SET TASK
Output the full listing below exactly, without the pictures.

--- start RECORDED DATA ---

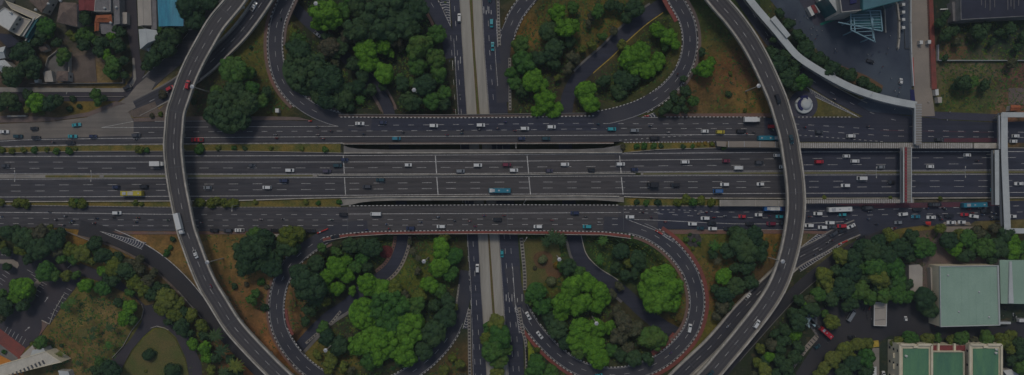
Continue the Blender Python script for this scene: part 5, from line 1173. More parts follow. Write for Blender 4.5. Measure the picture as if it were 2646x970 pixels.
def proto_car(kind):
    t = thing(kind.replace(' ', '_'), (0,0,0), 'proto', 'car', local=True)
    if kind == 'sedan':
        S_ = [(2.32,.70,.25,.55,.62,.60),(2.1,.84,.22,.70,.76,.74),(1.15,.87,.22,.86,.78,.93),(.35,.88,.22,.90,.72,1.40),(-.95,.88,.22,.90,.72,1.40),(-1.5,.87,.22,.90,.70,1.02),(-2.15,.84,.22,.84,.74,.95),(-2.32,.74,.25,.6,.65,.66)]; a, b, c, d = 2, 3, 4, 5
    elif kind == 'minivan':
        S_ = [(2.25,.72,.25,.62,.64,.70),(2.05,.85,.22,.80,.76,.86),(1.45,.87,.22,.95,.78,1.02),(.75,.88,.22,.98,.77,1.62),(-1.92,.88,.22,.98,.77,1.60),(-2.16,.86,.22,.95,.76,1.10),(-2.26,.80,.25,.7,.70,.75)]; a, b, c, d = 2, 3, 4, 5
    elif kind == 'hatchback':
        S_ = [(1.95,.70,.25,.58,.62,.64),(1.78,.82,.22,.74,.72,.80),(1.05,.84,.22,.88,.74,.95),(.35,.85,.22,.9,.73,1.46),(-1.45,.85,.22,.9,.73,1.44),(-1.78,.83,.22,.88,.70,1.0),(-1.92,.76,.25,.65,.66,.7)]; a, b, c, d = 2, 3, 4, 5
    mb = MB(); loft(mb, S_); t_body = mb.build('body', PM['white'], t)
    mb = MB(); panel(mb, S_[a], S_[b]); mb.build('windscreen', 'glass', t)
    mb = MB(); panel(mb, S_[c], S_[d]); mb.build('rear_window', 'glass', t)
    for s in (1, -1):
        mb = MB(); panel(mb, S_[b], S_[c], side=s); mb.build('side_window', 'glass', t)
        mb = MB(); x = S_[1][0]; mb.box((x+.02, s*.58, .66), (.22, .26, .12)); mb.build('headlight', 'lamp_lens', t)
        mb = MB(); mb.box((S_[a][0]-.25, s*.97, .98), (.2, .18, .14)); mb.build('mirror', 'steel_dark', t)
    wheelset(t, (S_[1][0]-.75, S_[-2][0]+.65), .86)
    return t
def proto_van(L=6, W=2.0, H=2.2):
    t = thing('van', (0,0,0), 'proto', 'van', local=True); h = L/2; w = W/2
    S_ = [(h,w*.85,.3,.8,w*.8,.95),(h-.25,w,.28,1.0,w*.86,1.15),(h-1.0,w,.28,1.2,w*.84,H-.05),(-h+.15,w,.28,1.2,w*.86,H),(-h,w*.95,.3,1.1,w*.84,H-.12)]
    mb = MB(); loft(mb, S_); mb.build('body', PM['white'], t)
    mb = MB(); panel(mb, S_[1], S_[2]); mb.build('windscreen', 'glass', t)
    for s in (1, -1):
        mb = MB(); mb.face([(h-1.1,s*(w+.01),1.25),(-h+.5,s*(w+.01),1.25),(-h+.5,s*(w*.9+.02),H-.25),(h-1.1,s*(w*.9+.02),H-.25)]); mb.build('side_window', 'glass', t)
    mb = MB()
    for k in range(5): mb.box((h-1.8-k*(L-2.4)/5, 0, H+.02), (.08, W*.7, .05))
    mb.build('roof_rib', 'steel', t)
    wheelset(t, (h-1.0, -h+1.1), w, .36); return t
def proto_bus(L=11.2, W=2.5, H=3.1):
    t = thing('bus', (0,0,0), 'proto', 'bus', local=True); h = L/2; w = W/2
    S_ = [(h,w*.88,.35,1.2,w*.84,H-.35),(h-.3,w,.32,1.3,w*.92,H-.03),(-h+.2,w,.32,1.3,w*.92,H-.03),(-h,w*.93,.35,1.3,w*.88,H-.3)]
    mb = MB(); loft(mb, S_); mb.build('body', PM['white'], t)
    mb = MB(); mb.face([(h+.02,-w*.8,1.2),(h+.02,w*.8,1.2),(h-.16,w*.76,H-.28),(h-.16,-w*.76,H-.28)]); mb.build('windscreen', 'glass', t)
    for s in (1, -1):
        mb = MB(); mb.face([(h-.5,s*(w+.015),1.35),(-h+.4,s*(w+.015),1.35),(-h+.4,s*(w*.95+.02),H-.5),(h-.5,s*(w*.95+.02),H-.5)]); mb.build('side_window', 'glass', t)
    mb = MB(); mb.box((h-2.2,0,H+.08),(1.8,1.5,.22)); mb.build('air_conditioner', 'steel', t)
    for x in (0.4, -h+1.6): mb = MB(); mb.box((x,0,H+.02),(.8,.7,.1)); mb.build('roof_hatch', 'steel', t)
    wheelset(t, (h-2.3, -h+2.6), w, .48); return t
def proto_truck(L=9.5, W=2.45, H=3.3):
    t = thing('box_truck', (0,0,0), 'proto', 'truck', local=True); h = L/2; w = W/2
    mb = MB(); loft(mb, [(h,w*.8,.4,1.2,w*.78,1.5),(h-.2,w*.9,.4,1.3,w*.8,2.0),(h-.7,w*.9,.4,1.3,w*.78,2.3),(h-1.9,w*.9,.4,1.3,w*.8,2.35)]); mb.build('cab', PM['white'], t)
    mb = MB(); mb.face([(h-.16,-w*.7,1.7),(h-.16,w*.7,1.7),(h-.66,w*.68,2.3),(h-.66,-w*.68,2.3)]); mb.build('windscreen', 'glass', t)
    bx = L-2.2; mb = MB(); mb.box((-h+bx/2,0,(H+.9)/2),(bx,W,H-.9)); mb.build('cargo_box', PM['white'], t)
    mb = MB(); mb.box((-.6,0,.75),(L-2,.9,.25)); mb.build('chassis', 'steel_dark', t)
    wheelset(t, (h-1.2, -h+1.5, -h+2.7), w*.95, .46); return t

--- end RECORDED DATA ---

TASK ANSWER
Continue the Blender Python script for this scene: part 5, from line 1173. More parts follow. Write for Blender 4.5. Measure the picture as if it were 2646x970 pixels.
def proto_car(kind):
    t = thing(kind.replace(' ', '_'), (0,0,0), 'proto', 'car', local=True)
    if kind == 'sedan':
        S_ = [(2.32,.70,.25,.55,.62,.60),(2.1,.84,.22,.70,.76,.74),(1.15,.87,.22,.86,.78,.93),(.35,.88,.22,.90,.72,1.40),(-.95,.88,.22,.90,.72,1.40),(-1.5,.87,.22,.90,.70,1.02),(-2.15,.84,.22,.84,.74,.95),(-2.32,.74,.25,.6,.65,.66)]; a, b, c, d = 2, 3, 4, 5
    elif kind == 'minivan':
        S_ = [(2.25,.72,.25,.62,.64,.70),(2.05,.85,.22,.80,.76,.86),(1.45,.87,.22,.95,.78,1.02),(.75,.88,.22,.98,.77,1.62),(-1.92,.88,.22,.98,.77,1.60),(-2.16,.86,.22,.95,.76,1.10),(-2.26,.80,.25,.7,.70,.75)]; a, b, c, d = 2, 3, 4, 5
    elif kind == 'hatchback':
        S_ = [(1.95,.70,.25,.58,.62,.64),(1.78,.82,.22,.74,.72,.80),(1.05,.84,.22,.88,.74,.95),(.35,.85,.22,.9,.73,1.46),(-1.45,.85,.22,.9,.73,1.44),(-1.78,.83,.22,.88,.70,1.0),(-1.92,.76,.25,.65,.66,.7)]; a, b, c, d = 2, 3, 4, 5
    mb = MB(); loft(mb, S_); t_body = mb.build('body', PM['white'], t)
    mb = MB(); panel(mb, S_[a], S_[b]); mb.build('windscreen', 'glass', t)
    mb = MB(); panel(mb, S_[c], S_[d]); mb.build('rear_window', 'glass', t)
    for s in (1, -1):
        mb = MB(); panel(mb, S_[b], S_[c], side=s); mb.build('side_window', 'glass', t)
        mb = MB(); x = S_[1][0]; mb.box((x+.02, s*.58, .66), (.22, .26, .12)); mb.build('headlight', 'lamp_lens', t)
        mb = MB(); mb.box((S_[a][0]-.25, s*.97, .98), (.2, .18, .14)); mb.build('mirror', 'steel_dark', t)
    wheelset(t, (S_[1][0]-.75, S_[-2][0]+.65), .86)
    return t
def proto_van(L=6, W=2.0, H=2.2):
    t = thing('van', (0,0,0), 'proto', 'van', local=True); h = L/2; w = W/2
    S_ = [(h,w*.85,.3,.8,w*.8,.95),(h-.25,w,.28,1.0,w*.86,1.15),(h-1.0,w,.28,1.2,w*.84,H-.05),(-h+.15,w,.28,1.2,w*.86,H),(-h,w*.95,.3,1.1,w*.84,H-.12)]
    mb = MB(); loft(mb, S_); mb.build('body', PM['white'], t)
    mb = MB(); panel(mb, S_[1], S_[2]); mb.build('windscreen', 'glass', t)
    for s in (1, -1):
        mb = MB(); mb.face([(h-1.1,s*(w+.01),1.25),(-h+.5,s*(w+.01),1.25),(-h+.5,s*(w*.9+.02),H-.25),(h-1.1,s*(w*.9+.02),H-.25)]); mb.build('side_window', 'glass', t)
    mb = MB()
    for k in range(5): mb.box((h-1.8-k*(L-2.4)/5, 0, H+.02), (.08, W*.7, .05))
    mb.build('roof_rib', 'steel', t)
    wheelset(t, (h-1.0, -h+1.1), w, .36); return t
def proto_bus(L=11.2, W=2.5, H=3.1):
    t = thing('bus', (0,0,0), 'proto', 'bus', local=True); h = L/2; w = W/2
    S_ = [(h,w*.88,.35,1.2,w*.84,H-.35),(h-.3,w,.32,1.3,w*.92,H-.03),(-h+.2,w,.32,1.3,w*.92,H-.03),(-h,w*.93,.35,1.3,w*.88,H-.3)]
    mb = MB(); loft(mb, S_); mb.build('body', PM['white'], t)
    mb = MB(); mb.face([(h+.02,-w*.8,1.2),(h+.02,w*.8,1.2),(h-.16,w*.76,H-.28),(h-.16,-w*.76,H-.28)]); mb.build('windscreen', 'glass', t)
    for s in (1, -1):
        mb = MB(); mb.face([(h-.5,s*(w+.015),1.35),(-h+.4,s*(w+.015),1.35),(-h+.4,s*(w*.95+.02),H-.5),(h-.5,s*(w*.95+.02),H-.5)]); mb.build('side_window', 'glass', t)
    mb = MB(); mb.box((h-2.2,0,H+.08),(1.8,1.5,.22)); mb.build('air_conditioner', 'steel', t)
    for x in (0.4, -h+1.6): mb = MB(); mb.box((x,0,H+.02),(.8,.7,.1)); mb.build('roof_hatch', 'steel', t)
    wheelset(t, (h-2.3, -h+2.6), w, .48); return t
def proto_truck(L=9.5, W=2.45, H=3.3):
    t = thing('box_truck', (0,0,0), 'proto', 'truck', local=True); h = L/2; w = W/2
    mb = MB(); loft(mb, [(h,w*.8,.4,1.2,w*.78,1.5),(h-.2,w*.9,.4,1.3,w*.8,2.0),(h-.7,w*.9,.4,1.3,w*.78,2.3),(h-1.9,w*.9,.4,1.3,w*.8,2.35)]); mb.build('cab', PM['white'], t)
    mb = MB(); mb.face([(h-.16,-w*.7,1.7),(h-.16,w*.7,1.7),(h-.66,w*.68,2.3),(h-.66,-w*.68,2.3)]); mb.build('windscreen', 'glass', t)
    bx = L-2.2; mb = MB(); mb.box((-h+bx/2,0,(H+.9)/2),(bx,W,H-.9)); mb.build('cargo_box', PM['white'], t)
    mb = MB(); mb.box((-.6,0,.75),(L-2,.9,.25)); mb.build('chassis', 'steel_dark', t)
    wheelset(t, (h-1.2, -h+1.5, -h+2.7), w*.95, .46); return t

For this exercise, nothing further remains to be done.